-- BEGIN SUPPLIED DATA --

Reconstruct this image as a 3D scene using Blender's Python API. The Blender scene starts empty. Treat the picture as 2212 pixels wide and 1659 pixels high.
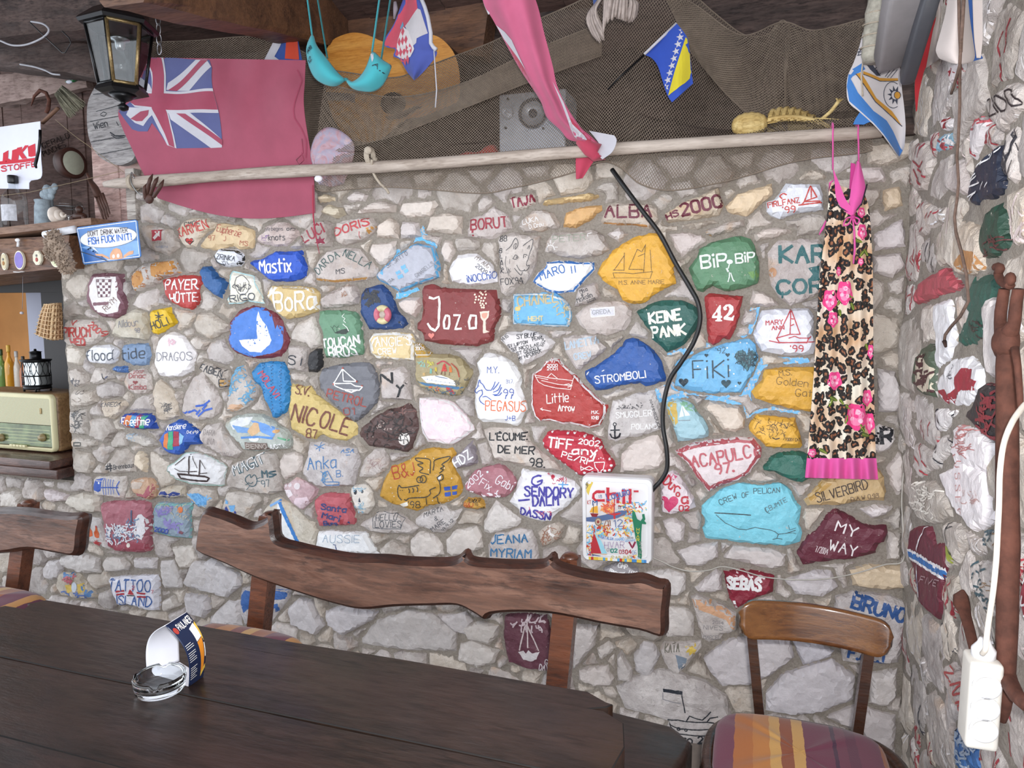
import bpy,bmesh,math,random
import numpy as np
from mathutils import Vector,Matrix,noise
from mathutils.bvhtree import BVHTree
from mathutils.geometry import delaunay_2d_cdt
SC=bpy.context.scene
COL=SC.collection
R=math.radians
# ------ camera
CAM=Vector((-0.455,-2.576,1.55))
PITCH,YAW,FPX=-5.8,18.4,1560.0
cd=bpy.data.cameras.new('camera');cam=bpy.data.objects.new('camera',cd);COL.objects.link(cam)
cd.sensor_fit='HORIZONTAL';cd.sensor_width=36.0;cd.lens=36.0*FPX/2212.0
cd.clip_start=0.02
cam.location=CAM
cam.rotation_euler=(R(90+PITCH),0,R(YAW))
SC.camera=cam
CROT=cam.rotation_euler.to_matrix()
# ------ light and exposure
SC.view_settings.view_transform='Standard'
SC.view_settings.look='None'
SC.view_settings.gamma=1.0
SC.view_settings.exposure=0.0
SC.view_settings.use_curve_mapping=False
w=bpy.data.worlds.new('sky');SC.world=w;w.use_nodes=True
bg=w.node_tree.nodes['Background']
bg.inputs[0].default_value=(0.86,0.92,1.0,1);bg.inputs[1].default_value=2.95
def lamp(name,kind,loc,energy,color=(1,1,1),size=0.1,rot=(0,0,0),**kw):
 d=bpy.data.lights.new(name,kind);d.energy=energy;d.color=color
 if kind=='AREA':
  d.size=size
  if 'size_y' in kw:d.shape='RECTANGLE';d.size_y=kw['size_y']
 elif kind in('POINT','SPOT'):d.shadow_soft_size=size
 if kind=='SPOT':d.spot_size=kw.get('spot',R(95));d.spot_blend=0.8
 o=bpy.data.objects.new(name,d);COL.objects.link(o);o.location=loc;o.rotation_euler=rot
 return o
    # the camera's own flash, just beside the lens
lamp('camera_flash','SPOT',CAM+Vector((0.03,-0.01,0.06)),125,(1.0,0.97,0.95),0.018,(R(90+PITCH),0,R(YAW)),spot=R(110))
# warm lamp inside the bar behind the hatch
lamp('bar_lamp','POINT',(-4.1,1.1,1.75),3.2,(1.0,0.66,0.36),0.08)
# ------ pixel to place
def ray(px,py):
 d=CROT@Vector(((px-1106.0)/FPX,-(py-829.5)/FPX,-1.0))
 return d
def PY(px,py,y=0.0):
 d=ray(px,py);t=(y-CAM.y)/d.y;return CAM+d*t
def PX(px,py,x=0.0):
 d=ray(px,py);t=(x-CAM.x)/d.x;return CAM+d*t
def PZ(px,py,z=0.0):
 d=ray(px,py);t=(z-CAM.z)/d.z;return CAM+d*t
# ------ colours and materials
def lin(h):
 h=h.lstrip('#');v=[int(h[i:i+2],16)/255 for i in(0,2,4)]
 return tuple(x/12.92 if x<=0.04045 else((x+0.055)/1.055)**2.4 for x in v)
MATS={}
class NT:
 def __init__(s,m):
  s.t=m.node_tree;s.t.nodes.clear()
  s.out=s.n('ShaderNodeOutputMaterial')
 def n(s,typ,**kw):
  x=s.t.nodes.new(typ)
  for k,v in kw.items():setattr(x,k,v)
  return x
 def l(s,a,b):s.t.links.new(a,b)
def newmat(name):
 m=bpy.data.materials.new(name);m.use_nodes=True;return m,NT(m)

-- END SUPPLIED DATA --

Quote all the lines above exactly as given. Do not include the pictures.

Reconstruct this image as a 3D scene using Blender's Python API. The Blender scene starts empty. Treat the picture as 2212 pixels wide and 1659 pixels high.
import bpy,bmesh,math,random
import numpy as np
from mathutils import Vector,Matrix,noise
from mathutils.bvhtree import BVHTree
from mathutils.geometry import delaunay_2d_cdt
SC=bpy.context.scene
COL=SC.collection
R=math.radians
# ------ camera
CAM=Vector((-0.455,-2.576,1.55))
PITCH,YAW,FPX=-5.8,18.4,1560.0
cd=bpy.data.cameras.new('camera');cam=bpy.data.objects.new('camera',cd);COL.objects.link(cam)
cd.sensor_fit='HORIZONTAL';cd.sensor_width=36.0;cd.lens=36.0*FPX/2212.0
cd.clip_start=0.02
cam.location=CAM
cam.rotation_euler=(R(90+PITCH),0,R(YAW))
SC.camera=cam
CROT=cam.rotation_euler.to_matrix()
# ------ light and exposure
SC.view_settings.view_transform='Standard'
SC.view_settings.look='None'
SC.view_settings.gamma=1.0
SC.view_settings.exposure=0.0
SC.view_settings.use_curve_mapping=False
w=bpy.data.worlds.new('sky');SC.world=w;w.use_nodes=True
bg=w.node_tree.nodes['Background']
bg.inputs[0].default_value=(0.86,0.92,1.0,1);bg.inputs[1].default_value=2.95
def lamp(name,kind,loc,energy,color=(1,1,1),size=0.1,rot=(0,0,0),**kw):
 d=bpy.data.lights.new(name,kind);d.energy=energy;d.color=color
 if kind=='AREA':
  d.size=size
  if 'size_y' in kw:d.shape='RECTANGLE';d.size_y=kw['size_y']
 elif kind in('POINT','SPOT'):d.shadow_soft_size=size
 if kind=='SPOT':d.spot_size=kw.get('spot',R(95));d.spot_blend=0.8
 o=bpy.data.objects.new(name,d);COL.objects.link(o);o.location=loc;o.rotation_euler=rot
 return o
    # the camera's own flash, just beside the lens
lamp('camera_flash','SPOT',CAM+Vector((0.03,-0.01,0.06)),125,(1.0,0.97,0.95),0.018,(R(90+PITCH),0,R(YAW)),spot=R(110))
# warm lamp inside the bar behind the hatch
lamp('bar_lamp','POINT',(-4.1,1.1,1.75),3.2,(1.0,0.66,0.36),0.08)
# ------ pixel to place
def ray(px,py):
 d=CROT@Vector(((px-1106.0)/FPX,-(py-829.5)/FPX,-1.0))
 return d
def PY(px,py,y=0.0):
 d=ray(px,py);t=(y-CAM.y)/d.y;return CAM+d*t
def PX(px,py,x=0.0):
 d=ray(px,py);t=(x-CAM.x)/d.x;return CAM+d*t
def PZ(px,py,z=0.0):
 d=ray(px,py);t=(z-CAM.z)/d.z;return CAM+d*t
# ------ colours and materials
def lin(h):
 h=h.lstrip('#');v=[int(h[i:i+2],16)/255 for i in(0,2,4)]
 return tuple(x/12.92 if x<=0.04045 else((x+0.055)/1.055)**2.4 for x in v)
MATS={}
class NT:
 def __init__(s,m):
  s.t=m.node_tree;s.t.nodes.clear()
  s.out=s.n('ShaderNodeOutputMaterial')
 def n(s,typ,**kw):
  x=s.t.nodes.new(typ)
  for k,v in kw.items():setattr(x,k,v)
  return x
 def l(s,a,b):s.t.links.new(a,b)
def newmat(name):
 m=bpy.data.materials.new(name);m.use_nodes=True;return m,NT(m)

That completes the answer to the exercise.